I have often seen the following written: "We can define a new probability measure $Q$ on $\mathcal{F}_{\infty} := \sigma (\cup \{ \mathcal{F}_t : t \geq 0\})$ by
$$ \frac{dQ}{dP}\bigg\vert_{\mathcal{F}_t} = M_t." $$
My question is this: Certainly, a probability measure $Q^t$ can be defined on $\mathcal{F}_t$ by replacing $Q$ with $Q^t$ in the equation above. However, the claim above is that there exists a probability measure $Q$ on $\mathcal{F}_{\infty}$ such that its restriction to $\mathcal{F}_t$ has density $M_t$ with respect to $P$. This is true in case the martingale $M$ is uniformly integrable (then, with $M_{\infty}$ for its limit, we can write $E(M_\infty|\mathcal{F}_t) = M_t$ and the claim follows). But what if $M$ isn't uniformly integrable? Does the required $Q$ always exist in this context (i.e. where $M$ is derived from a subordinator as above)?
Many thanks.
You are right to be suspicious. The recipe you describe specifies a finitely additive set function $Q$ on $\cup_t\mathcal F_t$ such that $Q|_{\mathcal F_t} = M_t\cdot P|_{\mathcal F_t}$ for each $t\ge 0$. Conditions are known (much milder than the uniform integrability of $M$) that guarantee that $Q$ admits a $\sigma$-finite extension to $\sigma(\cup_t\mathcal F_t)$. These conditions are met by the usual path spaces (continuous paths, or cadlag paths). See, for example, Parthasarathy's book Probability Measures on Metric Spaces, section 4 of Chapter V.

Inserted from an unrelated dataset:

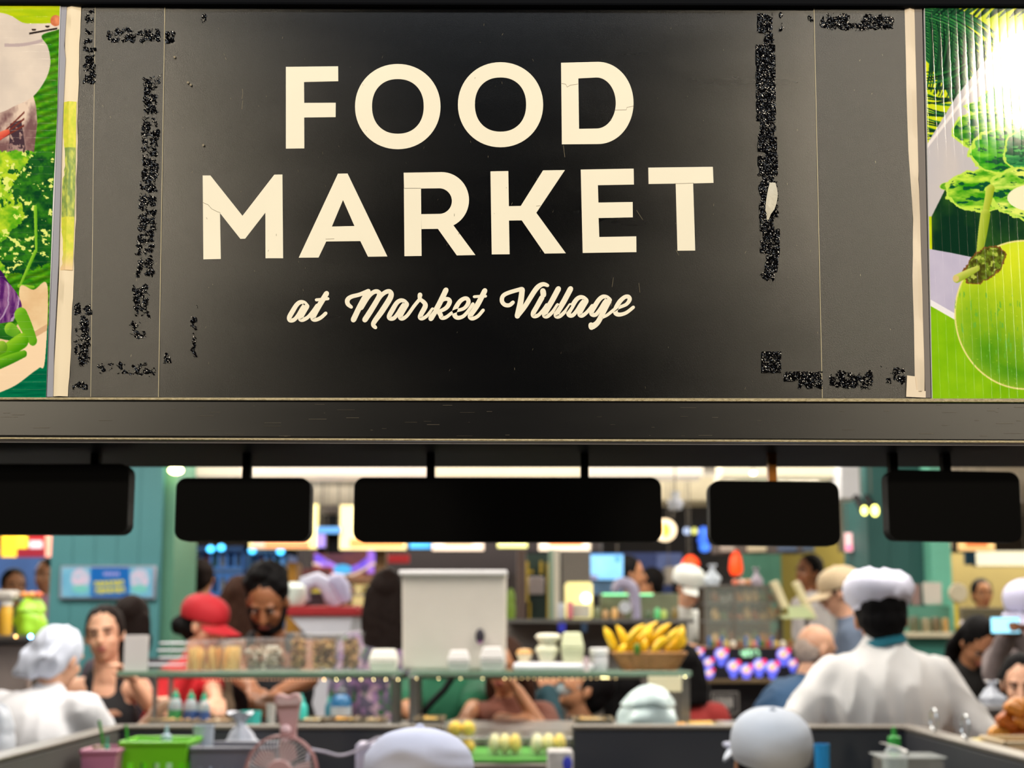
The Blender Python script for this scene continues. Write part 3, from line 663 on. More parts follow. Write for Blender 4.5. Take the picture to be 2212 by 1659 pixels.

For your subordinator example, the martingale $M$ is not uniformly integrable; in fact, $M_\infty=0$ a.s. In effect, because the process $X^*_t:=X_{t+1}-X_1$, $t\ge 0$, is a subordinator with the same distribution as $X$, you have $M_{t+1}=M_1\cdot M^*_t$, where $M^*$ is defined in terms of $X^*$ just as $M$ was defined in terms of $X$, and $M_1$ and $M^*$ are independent. Consequently, $M_\infty=M_1\cdot M^*_\infty$, a.s., the factors on the right being independent. Unless $X$ is degenerate, you have $E\sqrt{M_1}<\sqrt{E(M_1)}=1$, and upon taking square roots and then expectations in the equality $M_\infty=M_1\cdot M^*_\infty$ you are forced to conclude that $E(M_\infty)=0$.